Finalmente, llamado por el ruido del mar, salí hacia el níveo balcón del costado y me quedé mirando un largo rato la agradable vista que desde allí tenía. Por un instante, enmarcado entre las altas paredes blancas y las líneas que dibujaba el hotel que se encuentra allí dentro, tuve la sensación de haber sido transportado a cualquier rincón de Mikonos o Santorini. A un costado, escondidos entre arcadas semicirculares y motivos típicos de mar (sirenas, erizos, moluscos, marineros, peces) ví los rincones con nombres de escritores, todos amigos de Vilaró y que hicieron historia en el mundo de las artes. (Mario Benedetti, Mario Vargas Llosa, Eduardo Galeano)
Por una cuestión de admiración personal, me quedé sentado en el rincón de Benedetti hasta que comenzó el espectáculo de la puesta de sol. El atardecer enseguida pintó de naranja rojizo al balcón y el azul del mar de fondo perdió su brillo y se hizo más oscuro. Las olas rompieron hasta la caída del sol, sin la bravura que caracteriza a las aguas de la costa atlántica. La hora de irme había llegado.
Miré por última vez la postal que me regalaba la galería de Casapueblo.
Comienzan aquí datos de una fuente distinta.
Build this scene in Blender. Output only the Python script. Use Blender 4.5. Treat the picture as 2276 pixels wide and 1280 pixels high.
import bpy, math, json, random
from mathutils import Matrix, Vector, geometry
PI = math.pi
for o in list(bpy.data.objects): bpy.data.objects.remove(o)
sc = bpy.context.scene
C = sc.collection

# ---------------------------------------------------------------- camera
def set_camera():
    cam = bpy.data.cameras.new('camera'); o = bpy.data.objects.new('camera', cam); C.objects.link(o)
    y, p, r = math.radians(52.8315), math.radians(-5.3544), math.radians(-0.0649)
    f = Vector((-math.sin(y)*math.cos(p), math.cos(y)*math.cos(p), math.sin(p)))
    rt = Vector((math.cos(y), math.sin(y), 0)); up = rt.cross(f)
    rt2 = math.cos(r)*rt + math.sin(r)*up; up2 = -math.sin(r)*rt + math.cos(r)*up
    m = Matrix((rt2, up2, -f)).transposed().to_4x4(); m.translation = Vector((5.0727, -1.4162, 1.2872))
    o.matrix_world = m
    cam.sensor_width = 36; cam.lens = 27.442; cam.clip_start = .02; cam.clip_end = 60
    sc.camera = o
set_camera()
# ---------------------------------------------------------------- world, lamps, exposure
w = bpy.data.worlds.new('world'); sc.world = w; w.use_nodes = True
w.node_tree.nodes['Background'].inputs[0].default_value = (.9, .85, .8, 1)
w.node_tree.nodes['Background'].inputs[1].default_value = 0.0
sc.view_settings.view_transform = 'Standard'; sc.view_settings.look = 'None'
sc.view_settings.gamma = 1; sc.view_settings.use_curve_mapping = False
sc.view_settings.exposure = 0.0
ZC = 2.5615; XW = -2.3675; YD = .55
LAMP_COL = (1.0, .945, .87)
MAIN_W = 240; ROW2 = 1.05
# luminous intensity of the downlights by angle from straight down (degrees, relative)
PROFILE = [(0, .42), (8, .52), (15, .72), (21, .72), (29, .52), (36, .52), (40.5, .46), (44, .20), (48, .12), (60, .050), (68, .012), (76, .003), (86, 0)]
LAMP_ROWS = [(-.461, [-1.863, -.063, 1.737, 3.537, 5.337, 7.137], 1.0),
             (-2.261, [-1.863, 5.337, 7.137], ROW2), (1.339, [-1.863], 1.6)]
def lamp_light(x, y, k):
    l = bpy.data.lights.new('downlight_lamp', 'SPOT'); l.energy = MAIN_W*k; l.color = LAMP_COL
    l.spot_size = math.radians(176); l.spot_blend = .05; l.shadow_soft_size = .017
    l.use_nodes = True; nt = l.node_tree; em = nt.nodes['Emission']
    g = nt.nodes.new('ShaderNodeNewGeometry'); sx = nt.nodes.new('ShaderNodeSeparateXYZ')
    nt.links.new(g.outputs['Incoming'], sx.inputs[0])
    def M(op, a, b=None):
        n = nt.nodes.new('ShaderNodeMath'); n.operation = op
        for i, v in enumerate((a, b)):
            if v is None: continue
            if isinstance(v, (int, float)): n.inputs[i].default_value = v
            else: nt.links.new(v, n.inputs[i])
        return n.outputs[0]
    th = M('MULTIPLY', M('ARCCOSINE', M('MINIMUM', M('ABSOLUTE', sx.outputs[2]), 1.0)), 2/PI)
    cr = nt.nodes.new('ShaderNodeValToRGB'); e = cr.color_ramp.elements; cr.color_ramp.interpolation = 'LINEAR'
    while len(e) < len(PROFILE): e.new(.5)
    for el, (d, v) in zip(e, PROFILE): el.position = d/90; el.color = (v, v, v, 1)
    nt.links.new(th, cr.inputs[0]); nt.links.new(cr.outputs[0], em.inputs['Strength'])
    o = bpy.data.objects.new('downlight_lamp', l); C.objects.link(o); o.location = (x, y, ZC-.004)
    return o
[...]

Me guardé la imagen de las medusas cabezonas de arcilla que sonríen a quienes llegan allí, como invitándolos a que regresen en un futuro. Al salir descubrí una placa firmada por Páez Vilaró que decía “Mi homenaje a los pescadores que me ayudaron a levantar Casapueblo”. Pensé que era lógico que Páez Vilaró haya contado con ayuda de los pescadores y otros vecinos de buena predisposición para llevar a cabo la obra, pues de otra manera no hubiera podido alcanzarse la magnificencia y la encantadora belleza del lugar. E
El resto, indudablemente lo hicieron los recuerdos, la transmutadora presencia del arte y el eco de los fantasmas de aquellos que, si bien ya no están, siguen habitando en los rincones que Casapueblo les reservó como lugar de recuerdo eterno, quizás por parecerse tanto a lo que se cree un sitio de ensueño.